Some days we’d wake up to torrential rail, put on cold, wet clothes that hadn’t dried from the previous day’s downpour and start hiking again in the pitch black hours before dawn.
Other days the heat was so oppressive I didn’t think my body would be able to drag itself up the next summit and hike the 20+ kilometres required of me that day.
When it was flat it was muddy and when it wasn’t flat it was steep as hell.
Going down the side of a mountain is remarkably harder than going up the side of one, it turns out.
The jarring of each downward step rattles bones you’d never felt before, hits joints you didn’t realise you had.

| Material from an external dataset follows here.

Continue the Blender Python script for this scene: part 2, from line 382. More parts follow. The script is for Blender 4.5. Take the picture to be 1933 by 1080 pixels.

And at least going up – you weren’t worried about falling
On day one, as we sat down for dinner, I vomited in front of the 27 strangers I was doing the trek with.
On day two, I fell several meters over rocks, roots and scrub, again in front of most of my peers.
On day three, I burnt my one and only hiking shirt to a crisp, because I hung it to dry too close to the fire.
Needless to say, things improved from day four.
…. how could they not?!
The mental challenge
I trained hard for 6 months to make Kokoda a reality.
But every person I spoke to told me the same thing – while I was physically as prepared as I could be, the real challenge would exist between my ears.
My goal initially was to survive it but in the end I felt like I’d fucking conquered it.
It is one of the best experiences of my life, to date.
Because of what I discovered about the power of my thoughts.
For the first 4 days though, I was waging a war.
Every second spent going upwards was a struggle.
Every couple of moments I had to catch myself. I had to send a constant barrage of corny-as-shit positivity through my brain.
“You can do this”
“You got this, Beth”
“Stop being a little bitch”
“You’re a fucking warrior”
“You trained for this”
“Your legs are strong”
“You feel fantastic”
“You could do this forever!”
It was the only way to stop the opposite from going through my mind:
“I can’t do this”
“It’s too hard”
“My legs are burning”
“I’m too weak”
‘I’m not cut out for this”
“I should never have come here”
“You’re fucking delusional”
“You’ll never finish this”
What I discovered was that your mind is what writes the story of your life. Your body will always follow. It’s the reason I never stopped, never quit, never felt sorry for myself.
If I had to – which I often did – I would pause to catch my breath; I would motion those behind me to go ahead, so I wouldn’t slow them down. But I never fucking quit.
The day that changed it all
On day 5 everything changed.
We got into Bombers Camp early – midday.
There were hot showers. The campsite stocked foam mattresses and pillows. There was even green grass, instead of mud! Luxuries we’d been without for days.
We spent an idyllic afternoon in clean, dry clothes, lounging about in the idyllic weather. A game of touch rugby with the locals went on, some of us did yoga, others played cards.
Around the campfire that night, our trek leader recited bush poetry and some of the porters gathered and serenaded us with beautiful songs in their native language.
At some point that day, it seeped into our collective consciousness – we could make it.
Our legs were strong by then. We’d spent 5 days working muscles we’d never used before – and they were ready now.
We’d learnt the ways of the track, how to move through it. Not with ease necessarily, but with some grace.
Slips and falls were normal, expected even, and they came without shame – instead just a few laughs.
We met each new summit with determination instead of destitution.
The track hadn’t defeated up – it had created us.
I sat amongst the granite at Isurava.
I crossed my legs and closed my eyes and tried to hear what the mountains had to say.
I could hear the wind gently agitating the trees around the memorial and I could feel the morning sunlight warming my skin.
I could hear the sound of the waterfall nearby cascading over rocks along with the hum and buzz of the never-seen-but-always-heard jungle inhabitants. They were all just distractions though.
Because on a mountain top at Isuvara, I sat amongst the granite, I forgot everything – and I remembered how to breathe
The gift of presence
If you make it through the first 8 days of the track, on day 9 you reach the memorial at Isuvara. Polished granite structures proudly wear the four words that so fittingly sum up the spirit of the Australian soldiers that walked – and fought – along the track in 1942.
Courage.
Mateship.
Sacrafice.
Endurance.
It’s a very special place.
After learning the entire military history of the track during World War II, you can’t be anything by awed and inspired by what the diggers did indeed endure.
I don’t think I’ve ever experienced more present and peaceful moments in my life than those I spent at Isurava.
There, alone, breathing with the wind, glowing with the sun, I felt more connected to my breath and body than I ever have before.
This, I think, is the greatest gift Kokoda has given me. A finely-tuned radar, a keenly crafted sense of what my body – and my soul – needs.
It seems strange that it took 28 years, and a mountain range to gain this insight. But I suppose we all take a winding road to get to know ourselves – and mine just happened to be across the Owen Stanley’s.